◆ **Exercise directions**
Quote, with no changes, the lines that run from the top of the material to the line with "12).build('tip', M['white'], pl)", both included.
===== The data
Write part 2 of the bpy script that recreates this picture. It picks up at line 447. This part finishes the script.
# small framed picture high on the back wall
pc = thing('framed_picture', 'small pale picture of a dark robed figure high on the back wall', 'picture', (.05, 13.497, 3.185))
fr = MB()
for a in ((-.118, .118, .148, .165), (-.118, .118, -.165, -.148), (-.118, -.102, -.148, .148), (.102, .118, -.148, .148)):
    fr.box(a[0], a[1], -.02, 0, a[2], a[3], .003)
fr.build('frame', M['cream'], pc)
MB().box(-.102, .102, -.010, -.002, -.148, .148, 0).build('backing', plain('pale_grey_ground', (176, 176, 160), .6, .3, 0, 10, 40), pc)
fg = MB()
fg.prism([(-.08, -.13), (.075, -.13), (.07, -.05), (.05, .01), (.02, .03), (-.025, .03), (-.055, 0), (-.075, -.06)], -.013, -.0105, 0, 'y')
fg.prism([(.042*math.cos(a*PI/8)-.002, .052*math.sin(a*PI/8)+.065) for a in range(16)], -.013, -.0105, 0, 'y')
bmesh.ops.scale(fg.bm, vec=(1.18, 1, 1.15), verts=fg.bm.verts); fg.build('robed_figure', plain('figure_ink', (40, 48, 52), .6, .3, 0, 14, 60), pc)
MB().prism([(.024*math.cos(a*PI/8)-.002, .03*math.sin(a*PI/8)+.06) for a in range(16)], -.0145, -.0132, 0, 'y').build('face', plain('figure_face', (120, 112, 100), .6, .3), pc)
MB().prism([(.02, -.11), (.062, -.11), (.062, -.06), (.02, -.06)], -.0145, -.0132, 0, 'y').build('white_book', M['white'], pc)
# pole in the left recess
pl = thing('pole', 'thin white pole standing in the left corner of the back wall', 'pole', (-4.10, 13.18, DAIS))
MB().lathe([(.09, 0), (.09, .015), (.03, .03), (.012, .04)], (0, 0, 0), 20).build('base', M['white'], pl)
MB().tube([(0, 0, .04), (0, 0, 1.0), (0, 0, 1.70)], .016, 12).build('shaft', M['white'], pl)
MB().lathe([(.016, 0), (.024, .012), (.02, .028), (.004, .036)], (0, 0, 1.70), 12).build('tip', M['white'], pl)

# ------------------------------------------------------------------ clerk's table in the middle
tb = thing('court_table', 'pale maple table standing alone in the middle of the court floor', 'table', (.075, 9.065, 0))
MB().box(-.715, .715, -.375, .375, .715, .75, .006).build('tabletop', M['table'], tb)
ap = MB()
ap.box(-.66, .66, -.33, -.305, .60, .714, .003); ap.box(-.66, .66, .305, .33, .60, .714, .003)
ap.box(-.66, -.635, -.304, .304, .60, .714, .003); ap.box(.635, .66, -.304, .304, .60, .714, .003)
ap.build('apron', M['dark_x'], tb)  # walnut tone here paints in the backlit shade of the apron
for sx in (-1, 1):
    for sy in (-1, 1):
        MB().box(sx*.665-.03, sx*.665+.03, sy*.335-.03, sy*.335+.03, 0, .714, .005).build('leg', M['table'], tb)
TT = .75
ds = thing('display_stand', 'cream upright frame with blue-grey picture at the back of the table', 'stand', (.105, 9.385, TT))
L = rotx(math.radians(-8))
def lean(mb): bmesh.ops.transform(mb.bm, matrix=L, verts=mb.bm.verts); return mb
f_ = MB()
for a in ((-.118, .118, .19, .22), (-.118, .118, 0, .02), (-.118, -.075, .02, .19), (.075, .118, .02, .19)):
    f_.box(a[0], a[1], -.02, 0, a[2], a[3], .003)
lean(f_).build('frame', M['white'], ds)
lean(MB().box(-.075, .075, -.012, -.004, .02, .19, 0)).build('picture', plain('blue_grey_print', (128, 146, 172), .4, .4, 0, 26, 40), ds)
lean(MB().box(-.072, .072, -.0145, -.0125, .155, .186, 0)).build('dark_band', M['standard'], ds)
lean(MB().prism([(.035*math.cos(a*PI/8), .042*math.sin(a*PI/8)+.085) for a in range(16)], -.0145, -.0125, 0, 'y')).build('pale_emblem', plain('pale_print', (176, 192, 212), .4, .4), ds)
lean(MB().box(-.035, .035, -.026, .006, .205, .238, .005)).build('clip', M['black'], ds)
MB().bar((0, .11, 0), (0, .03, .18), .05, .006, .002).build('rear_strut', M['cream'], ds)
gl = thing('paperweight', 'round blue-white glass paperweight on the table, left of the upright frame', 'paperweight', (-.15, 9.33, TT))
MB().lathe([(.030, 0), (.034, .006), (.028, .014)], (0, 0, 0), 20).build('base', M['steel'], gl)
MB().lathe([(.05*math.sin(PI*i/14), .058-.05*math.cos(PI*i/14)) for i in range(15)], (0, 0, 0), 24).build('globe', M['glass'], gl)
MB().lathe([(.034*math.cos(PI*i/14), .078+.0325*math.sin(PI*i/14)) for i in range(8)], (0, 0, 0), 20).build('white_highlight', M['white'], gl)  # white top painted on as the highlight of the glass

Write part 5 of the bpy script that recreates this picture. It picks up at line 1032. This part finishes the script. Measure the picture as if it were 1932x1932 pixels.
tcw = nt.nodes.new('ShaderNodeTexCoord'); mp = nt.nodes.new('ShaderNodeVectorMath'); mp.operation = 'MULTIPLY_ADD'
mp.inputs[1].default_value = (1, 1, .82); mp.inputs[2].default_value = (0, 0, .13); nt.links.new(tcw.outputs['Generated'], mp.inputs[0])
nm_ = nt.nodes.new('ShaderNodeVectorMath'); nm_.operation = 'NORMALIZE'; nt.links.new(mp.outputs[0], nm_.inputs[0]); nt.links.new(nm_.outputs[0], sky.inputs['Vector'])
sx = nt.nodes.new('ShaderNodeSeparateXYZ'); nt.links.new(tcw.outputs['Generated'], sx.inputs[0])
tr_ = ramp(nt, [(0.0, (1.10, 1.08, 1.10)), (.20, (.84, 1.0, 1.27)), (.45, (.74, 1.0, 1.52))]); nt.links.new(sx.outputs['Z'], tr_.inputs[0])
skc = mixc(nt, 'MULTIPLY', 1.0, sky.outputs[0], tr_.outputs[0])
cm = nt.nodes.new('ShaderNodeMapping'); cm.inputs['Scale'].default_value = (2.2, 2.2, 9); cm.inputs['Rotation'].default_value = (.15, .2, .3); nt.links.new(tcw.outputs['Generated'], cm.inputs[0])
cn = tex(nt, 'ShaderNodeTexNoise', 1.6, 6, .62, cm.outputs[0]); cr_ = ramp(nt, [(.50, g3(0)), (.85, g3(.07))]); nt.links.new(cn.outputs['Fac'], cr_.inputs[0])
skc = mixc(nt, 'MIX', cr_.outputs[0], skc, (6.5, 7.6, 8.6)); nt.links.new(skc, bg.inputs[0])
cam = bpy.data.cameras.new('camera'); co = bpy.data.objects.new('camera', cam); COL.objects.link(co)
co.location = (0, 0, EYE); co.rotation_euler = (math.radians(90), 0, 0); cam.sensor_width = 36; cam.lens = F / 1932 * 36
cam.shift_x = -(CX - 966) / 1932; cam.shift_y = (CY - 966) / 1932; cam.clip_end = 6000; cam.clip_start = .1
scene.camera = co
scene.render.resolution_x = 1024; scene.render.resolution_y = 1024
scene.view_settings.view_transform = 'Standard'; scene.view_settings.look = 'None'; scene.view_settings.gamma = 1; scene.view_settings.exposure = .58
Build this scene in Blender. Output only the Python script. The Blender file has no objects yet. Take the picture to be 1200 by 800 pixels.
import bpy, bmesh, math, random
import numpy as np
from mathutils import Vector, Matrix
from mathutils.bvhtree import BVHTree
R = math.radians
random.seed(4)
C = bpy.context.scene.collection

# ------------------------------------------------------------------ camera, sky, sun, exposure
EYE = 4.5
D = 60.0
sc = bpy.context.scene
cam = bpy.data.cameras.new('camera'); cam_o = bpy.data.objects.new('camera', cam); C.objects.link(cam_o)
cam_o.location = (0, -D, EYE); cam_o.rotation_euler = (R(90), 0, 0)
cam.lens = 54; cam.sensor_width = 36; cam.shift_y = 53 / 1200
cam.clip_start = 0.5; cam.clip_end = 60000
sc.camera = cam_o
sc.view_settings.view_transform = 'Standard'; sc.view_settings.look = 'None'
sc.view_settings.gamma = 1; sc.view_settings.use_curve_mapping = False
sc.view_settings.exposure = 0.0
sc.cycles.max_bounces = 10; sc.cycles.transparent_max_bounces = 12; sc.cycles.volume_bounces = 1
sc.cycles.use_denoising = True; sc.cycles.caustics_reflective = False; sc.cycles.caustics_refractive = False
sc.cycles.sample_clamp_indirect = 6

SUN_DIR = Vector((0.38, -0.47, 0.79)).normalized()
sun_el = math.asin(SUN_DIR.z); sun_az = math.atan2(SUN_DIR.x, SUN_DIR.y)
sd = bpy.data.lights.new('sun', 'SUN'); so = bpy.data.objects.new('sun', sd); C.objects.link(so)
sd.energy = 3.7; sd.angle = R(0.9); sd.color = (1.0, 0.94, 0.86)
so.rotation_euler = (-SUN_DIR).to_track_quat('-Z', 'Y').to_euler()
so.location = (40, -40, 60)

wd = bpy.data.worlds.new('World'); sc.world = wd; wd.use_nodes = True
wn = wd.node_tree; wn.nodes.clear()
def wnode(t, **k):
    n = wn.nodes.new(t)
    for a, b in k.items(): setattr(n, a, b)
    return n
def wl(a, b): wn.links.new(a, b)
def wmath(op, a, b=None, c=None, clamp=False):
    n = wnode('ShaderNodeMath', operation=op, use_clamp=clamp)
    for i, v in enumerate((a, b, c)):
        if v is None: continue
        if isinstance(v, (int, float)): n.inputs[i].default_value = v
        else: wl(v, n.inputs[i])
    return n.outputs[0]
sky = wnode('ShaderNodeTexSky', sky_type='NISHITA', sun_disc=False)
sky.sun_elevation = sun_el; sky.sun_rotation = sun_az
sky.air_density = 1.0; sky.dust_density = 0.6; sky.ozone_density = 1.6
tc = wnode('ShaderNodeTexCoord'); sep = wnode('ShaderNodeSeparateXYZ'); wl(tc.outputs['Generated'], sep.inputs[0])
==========
◆ **Exercise response**
Write part 2 of the bpy script that recreates this picture. It picks up at line 447. This part finishes the script.
# small framed picture high on the back wall
pc = thing('framed_picture', 'small pale picture of a dark robed figure high on the back wall', 'picture', (.05, 13.497, 3.185))
fr = MB()
for a in ((-.118, .118, .148, .165), (-.118, .118, -.165, -.148), (-.118, -.102, -.148, .148), (.102, .118, -.148, .148)):
    fr.box(a[0], a[1], -.02, 0, a[2], a[3], .003)
fr.build('frame', M['cream'], pc)
MB().box(-.102, .102, -.010, -.002, -.148, .148, 0).build('backing', plain('pale_grey_ground', (176, 176, 160), .6, .3, 0, 10, 40), pc)
fg = MB()
fg.prism([(-.08, -.13), (.075, -.13), (.07, -.05), (.05, .01), (.02, .03), (-.025, .03), (-.055, 0), (-.075, -.06)], -.013, -.0105, 0, 'y')
fg.prism([(.042*math.cos(a*PI/8)-.002, .052*math.sin(a*PI/8)+.065) for a in range(16)], -.013, -.0105, 0, 'y')
bmesh.ops.scale(fg.bm, vec=(1.18, 1, 1.15), verts=fg.bm.verts); fg.build('robed_figure', plain('figure_ink', (40, 48, 52), .6, .3, 0, 14, 60), pc)
MB().prism([(.024*math.cos(a*PI/8)-.002, .03*math.sin(a*PI/8)+.06) for a in range(16)], -.0145, -.0132, 0, 'y').build('face', plain('figure_face', (120, 112, 100), .6, .3), pc)
MB().prism([(.02, -.11), (.062, -.11), (.062, -.06), (.02, -.06)], -.0145, -.0132, 0, 'y').build('white_book', M['white'], pc)
# pole in the left recess
pl = thing('pole', 'thin white pole standing in the left corner of the back wall', 'pole', (-4.10, 13.18, DAIS))
MB().lathe([(.09, 0), (.09, .015), (.03, .03), (.012, .04)], (0, 0, 0), 20).build('base', M['white'], pl)
MB().tube([(0, 0, .04), (0, 0, 1.0), (0, 0, 1.70)], .016, 12).build('shaft', M['white'], pl)
MB().lathe([(.016, 0), (.024, .012), (.02, .028), (.004, .036)], (0, 0, 1.70), 12).build('tip', M['white'], pl)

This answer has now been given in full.